Southeast Annex

A stately, brick building with its white, circular portico framing the entrance sits back from Swope Parkway between a church to the north and the Southeast Junior building to the south. For years, some students speculated about who lived there and why. Were they orphans? Perhaps they were juvenile delinquents or mentally or physically handicapped children. Was it a dormitory for young women? The cornerstone provides part of the answer. It is dated 1923 and identifies the structure as the Interdenominational Home for Girls.

The following are excerpts from KC Star articles in 1929 and 1943 that document the origin and first years of the home.

Plans for the home were first formulated when the mother of a girl brought into juvenile court protested to the YWCA the lack of Protestant homes for correction. A little later, the Women’s Interdenominational Missionary council took over a brick residence at 2940 Highland Avenue, where care could be given eighteen girls. When the need was increased, a city-wide campaign, conducted in 1922 by church groups with the assistance of the Masonic lodge and the Order of Eastern Star raised funds to construct the home at its present location. The building was dedicated in 1924 to care for girls, 12 to 18 years old. Full capacity is 125 girls who are taught the arts of homemaking and whose records in school and business colleges are enviable. Effective today (January 11, 1943), the Interdenominational Home for Girls at Sixty-third Street and Swope Parkway will become a boarding residence for young working women to alleviate the shortage of housing facilities here. Seventy or more working girls here to fill war posts can forget about room-and-board searching. Few girls were remaining in the home when the change was effected, and these have been taken under the wing of other agencies here. The home will be reverted to its original role of a preventive and corrective dwelling for adolescent girls when the war is over.

In January 1974, Southeast High School began conducting classes in the building. The 1974 Crusader includes several photos of the Herron Hall Open House.

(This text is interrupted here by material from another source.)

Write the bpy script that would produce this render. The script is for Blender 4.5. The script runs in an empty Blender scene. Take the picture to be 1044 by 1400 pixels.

Mr. Buckner was the Dean of Students of Herron Hall, more commonly known by students as the Southeast Annex.

For seven years in the 1990s, the Annex housed the High School Prep program. Tom Levin (SE’71) remembers, “It was the first initiative implemented by Superintendent Walter Marks upon his arrival in Kansas City. I was the first and last principal of four principals. In between my two terms as principal were Dr. Tom Taff and Diane Stevenson. Over-age students from all of the district's middle schools were sent personal invitations from me to enroll in the program.”